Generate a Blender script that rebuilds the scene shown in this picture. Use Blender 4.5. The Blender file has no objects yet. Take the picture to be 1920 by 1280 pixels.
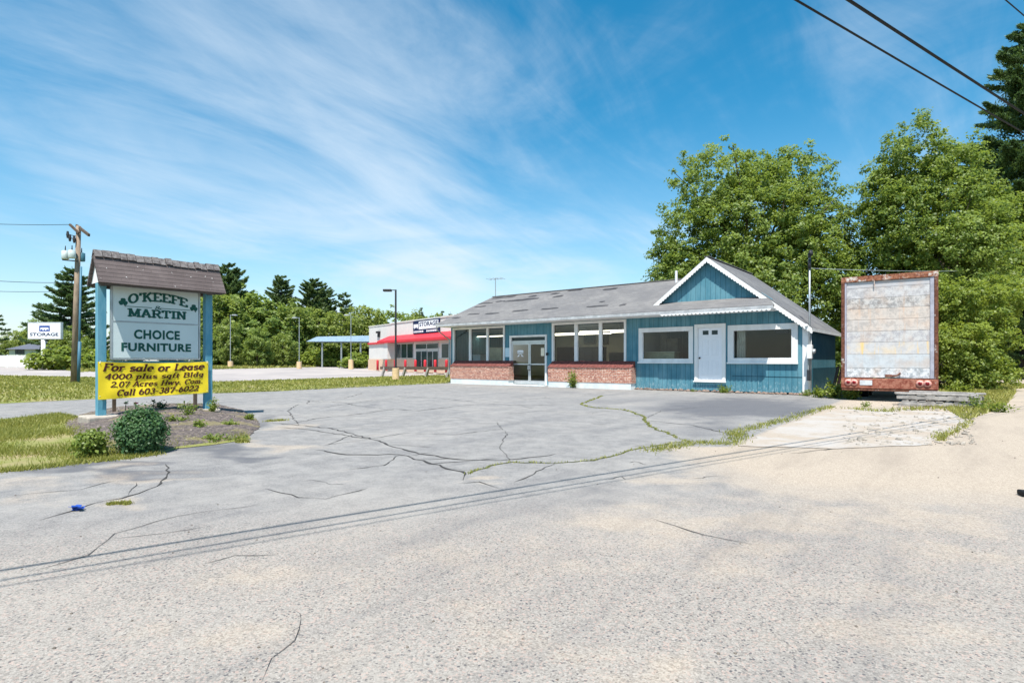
* * *
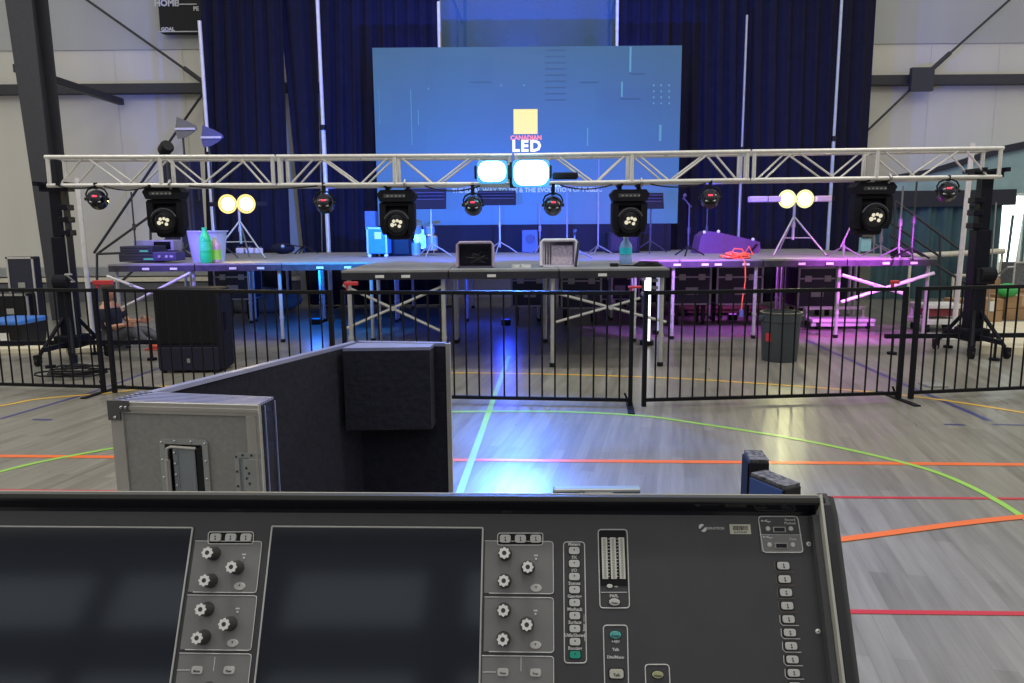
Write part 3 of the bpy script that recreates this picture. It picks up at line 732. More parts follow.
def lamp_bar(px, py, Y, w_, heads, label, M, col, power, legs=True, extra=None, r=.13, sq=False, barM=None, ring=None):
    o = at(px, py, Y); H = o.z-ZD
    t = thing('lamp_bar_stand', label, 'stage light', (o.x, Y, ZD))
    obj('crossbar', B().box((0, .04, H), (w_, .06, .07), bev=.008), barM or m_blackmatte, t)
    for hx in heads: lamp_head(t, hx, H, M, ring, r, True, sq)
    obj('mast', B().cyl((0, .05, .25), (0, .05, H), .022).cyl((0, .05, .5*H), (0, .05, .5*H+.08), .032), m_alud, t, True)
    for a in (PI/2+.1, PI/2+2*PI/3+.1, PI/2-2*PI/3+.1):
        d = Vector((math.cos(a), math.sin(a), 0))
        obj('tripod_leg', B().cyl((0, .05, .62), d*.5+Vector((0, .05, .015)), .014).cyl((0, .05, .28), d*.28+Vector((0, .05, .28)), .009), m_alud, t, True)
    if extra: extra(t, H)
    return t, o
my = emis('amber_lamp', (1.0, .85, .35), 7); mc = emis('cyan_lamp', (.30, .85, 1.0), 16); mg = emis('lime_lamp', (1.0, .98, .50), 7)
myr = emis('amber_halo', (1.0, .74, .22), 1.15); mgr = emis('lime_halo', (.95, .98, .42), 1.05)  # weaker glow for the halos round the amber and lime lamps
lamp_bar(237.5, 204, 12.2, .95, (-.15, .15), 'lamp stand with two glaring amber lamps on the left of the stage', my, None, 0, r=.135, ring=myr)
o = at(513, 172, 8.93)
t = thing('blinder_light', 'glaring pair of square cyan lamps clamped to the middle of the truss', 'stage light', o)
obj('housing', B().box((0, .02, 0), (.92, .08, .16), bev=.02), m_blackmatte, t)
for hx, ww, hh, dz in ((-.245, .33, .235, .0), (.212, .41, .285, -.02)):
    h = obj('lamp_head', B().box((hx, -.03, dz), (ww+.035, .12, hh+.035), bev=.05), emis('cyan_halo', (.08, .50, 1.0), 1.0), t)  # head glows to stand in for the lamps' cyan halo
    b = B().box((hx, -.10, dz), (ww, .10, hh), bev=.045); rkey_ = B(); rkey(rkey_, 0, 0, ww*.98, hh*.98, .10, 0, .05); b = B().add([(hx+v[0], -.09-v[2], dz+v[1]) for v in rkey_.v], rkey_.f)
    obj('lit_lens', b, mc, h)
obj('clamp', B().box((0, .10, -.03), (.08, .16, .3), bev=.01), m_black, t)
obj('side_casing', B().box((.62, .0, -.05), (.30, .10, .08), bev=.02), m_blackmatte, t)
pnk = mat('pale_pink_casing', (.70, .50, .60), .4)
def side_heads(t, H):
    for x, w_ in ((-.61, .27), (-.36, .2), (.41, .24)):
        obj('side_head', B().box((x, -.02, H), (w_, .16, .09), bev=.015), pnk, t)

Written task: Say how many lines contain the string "that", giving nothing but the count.

Output for this exercise: 2